+++ DATASET CONTENT +++

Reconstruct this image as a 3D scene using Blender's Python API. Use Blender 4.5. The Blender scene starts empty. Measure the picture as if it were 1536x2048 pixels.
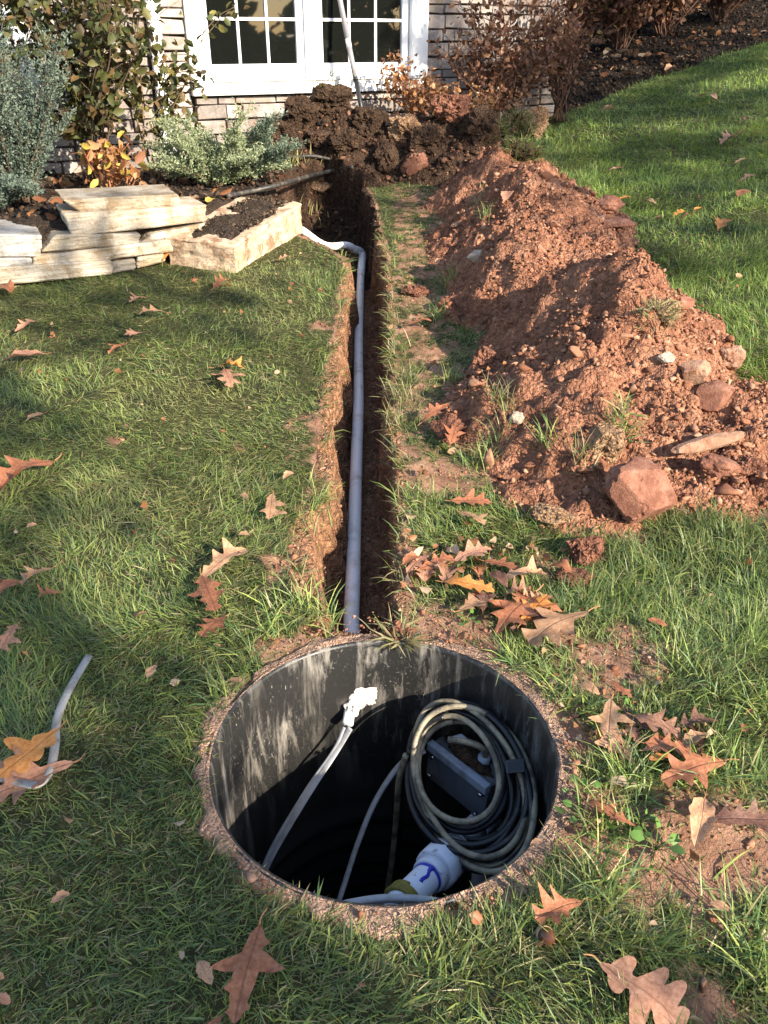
import bpy, bmesh, math, random
import numpy as np
from mathutils import Vector, Matrix, noise as mnoise

random.seed(7)
rng = np.random.default_rng(7)
scene = bpy.context.scene
COL = scene.collection

# ------------------------------------------------------------------ camera
F_PX, PITCH, CAM_H = 1639.0, math.radians(30.0), 1.18
cam_data = bpy.data.cameras.new("camera")
cam = bpy.data.objects.new("camera", cam_data)
COL.objects.link(cam)
cam_data.sensor_fit = 'VERTICAL'
cam_data.sensor_height = 24.0
cam_data.lens = 24.0 * F_PX / 2048.0
cam_data.clip_start = 0.02
cam_data.clip_end = 400.0
cam.location = (0, 0, CAM_H)
cam.rotation_euler = (math.pi / 2 - PITCH, 0, 0)
scene.camera = cam
# ------------------------------------------------------------------ light
SUN_AZ = np.array([0.73, -0.68]); SUN_AZ /= np.linalg.norm(SUN_AZ)
SUN_EL = math.radians(26.5)
SUN = np.array([SUN_AZ[0] * math.cos(SUN_EL), SUN_AZ[1] * math.cos(SUN_EL), math.sin(SUN_EL)])
world = bpy.data.worlds.new("World")
scene.world = world
world.use_nodes = True
wn = world.node_tree
sky = wn.nodes.new('ShaderNodeTexSky')
sky.sky_type = 'NISHITA'
sky.sun_disc = False
sky.sun_elevation = SUN_EL
sky.sun_rotation = math.atan2(SUN[0], SUN[1])
bg = wn.nodes['Background']
bg.inputs['Strength'].default_value = 0.145
wn.links.new(sky.outputs[0], bg.inputs['Color'])
sun_data = bpy.data.lights.new("sun", 'SUN')
sun_data.energy = 5.0
sun_data.angle = math.radians(0.5)
sun_data.color = (1.0, 0.89, 0.72)
sun = bpy.data.objects.new("sun", sun_data)
COL.objects.link(sun)
sun.rotation_euler = Vector(SUN).to_track_quat('Z', 'Y').to_euler()
sun.location = (6, -6, 8)
scene.view_settings.view_transform = 'Standard'
scene.view_settings.look = 'None'
scene.view_settings.gamma = 1.0
scene.view_settings.exposure = 1.42
scene.view_settings.use_curve_mapping = False

# ------------------------------------------------------------------ maths helpers
def sstep(a, b, x):
    t = np.clip((np.asarray(x, float) - a) / (b - a), 0, 1)
    return t * t * (3 - 2 * t)
def splus(x, k=0.25):
    x = np.asarray(x, float)
    return k * np.logaddexp(0, x / k)
def _hash(ix, iy, seed):
    h = (ix.astype(np.int64) * 374761393 + iy.astype(np.int64) * 668265263 + seed * 1442695041) & 0xFFFFFFFF
    h = ((h ^ (h >> 13)) * 1274126177) & 0xFFFFFFFF
    h = (h ^ (h >> 16)) & 0xFFFFFF
    return h / float(0xFFFFFF)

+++

Pictures are excluded: retype only the lines from the beginning of the listing above through the line with "COL = scene.collection", both included.

Reconstruct this image as a 3D scene using Blender's Python API. Use Blender 4.5. The Blender scene starts empty. Measure the picture as if it were 1536x2048 pixels.
import bpy, bmesh, math, random
import numpy as np
from mathutils import Vector, Matrix, noise as mnoise

random.seed(7)
rng = np.random.default_rng(7)
scene = bpy.context.scene
COL = scene.collection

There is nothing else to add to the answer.